Article by: Katie Falkiner, November 2005
At 3.20pm, on the first Tuesday in November, Melbourne is silent; there's not a car on the road and the streets are deserted. Across the country everyone is watching or listening to the big race. Three minutes later as the horses round the final turn the cheering gets louder and louder until an enormous roar erupts as they pass the winning post. If it's your horse that won, a round of drinks is on you.
Some figures suggest around 80-90% of Australians will have a bet on the Melbourne Cup. It's estimated that Australia-wide over $120,000,000.00 is wagered, in Victoria $46,000,000.00 is laid at betting shops alone. In 99% of cases a child in Melbourne will have it's first gambling experience betting on the Cup.
On Cup morning families pore over the newspaper formguide, debating the merits of particular horses and finding faults in others (or choosing by their favourite colours). When tips are collected, an adult is dispatched to the local betting shop, a ritual as familiar as presents on Christmas Day. (If your grandma can't get to a betting shop you call her and go and put her bets on for her.) On the Monday before Cup Day there's the office sweep and woe betide the wowser who doesn't take part.
The Melbourne Cup is the only top internationally respected flat race taking the form of a handicap, meaning that horses are given weight depending on their previous form. You don't have to be rich (or the Queen) to own a Cup winner; in the past few years school teachers, fruit sellers and, admittedly, the odd media mogul have come out on top.
The 2005 Melbourne Cup could prove to be legendary as champion mare Makybe Diva tries for her third Cup in a row, a feat managed by no horse in the history of the race. Can she win it? Many people say yes, as she's just won the Cox Plate - the other big race of the season - and is looking very fit. One of those people is Mark Read, Australia's biggest professional punter who laid plenty of money on a win four weeks ago. Five people who will be watching very carefully are the girls who work in the office of Makybe Diva's owner Tony Santic. The tuna fisherman named the horse after the girls (Maureen, Kylie, Belinda, Diane and Vanessa) to thank them for being such good workers, a nice tribute indeed.
Fashion is a serious affair over the Spring Carnival. Cup week alone keeps many a milliner in business. Last year women bought a record 43,470 hats, 30,199 pairs of shoes and 26,136 handbags. Men purchased 14,219 ties and 12,459 pairs of shoes. The surprise for 2004 was the amount spent on underwear. Ladies underwear sales rose 50% at Melbourne's major department stores, while men's underwear sales experienced a 65% pre-Cup rise.
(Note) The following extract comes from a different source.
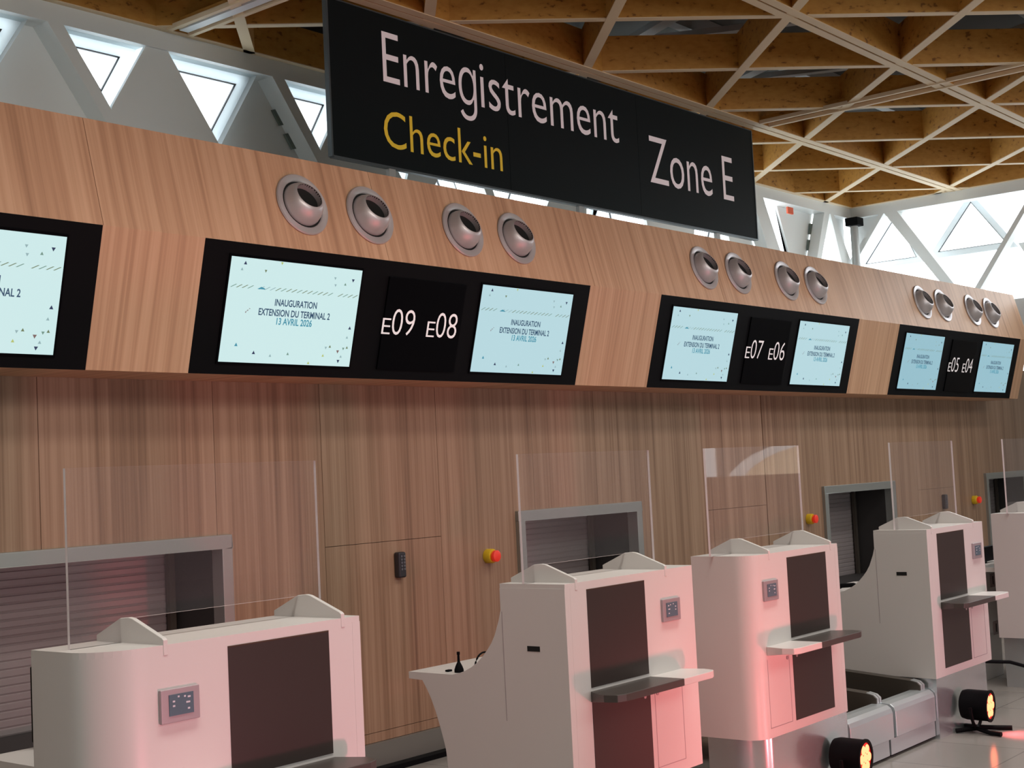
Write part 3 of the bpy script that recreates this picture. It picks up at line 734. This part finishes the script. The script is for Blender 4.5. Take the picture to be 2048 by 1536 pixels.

In 1965 model Jean Shrimpton arrived at Cup Week, in a still very conservative Melbourne, wearing a short shift dress (four inches above the knee) and no stockings. 'People were just absolutely aghast', said Sally Chirnside, the first female Committee member at Flemington, 'I mean she might as well have been naked.' The mini-skirt flourish of the following summer was revolutionary.
While racewear imitates Ascot each year, there are perennial outfits worn to the Melbourne Cup seldom seen at other world-class racecourses. Racing writer Les Carlyon sums it up, 'I've been to dozens and dozens of Cups but I never cease to be shocked or amazed every year when you get near the course and suddenly you see a bloke who's gone to enormous lengths to dress himself up as the pope, and nearby is a bloke who's gone to enormous lengths to look like a gorilla and nearby is another fellow who's matched a beautiful tuxedo with a pair of shorts and Blundstone boots.' At least one group of friends come dressed as their favourite brand of beer...
Where Wimbledon has Pimm's and strawberries and cream, the de rigueur Flemington feast involves champagne and party pies (mini meat pies) and sausage rolls. Over 200,000 party pies and sausage rolls are consumed and around 100,000 champagne corks popped at Flemington each year during the Spring Carnival.
In 1956 the Australian Prime Minister John Curtin witnessed what he described as women drinking large amounts of champagne and its 'attendant consequences'. He was so shocked that a law was introduced disallowing women in the members from access to alcohol at the races unless they were dining. The ban existed at Flemington until 1982, when women were once more allowed to move around the course as freely as the men.
Sweeps are held in workplaces right around Australia for the Melbourne Cup. The names of the horses running in the race are placed in a hat. People pay a set amount of money to pick a name from the hat. The collected money is then divided between the three place getters. Capturing the egalitarian nature of the Cup, the person whose horse comes last has their initial deposit returned.
Australian slang used to describe someone who is fanatically puritanical - those engaged in a righteous battle against sinful fun.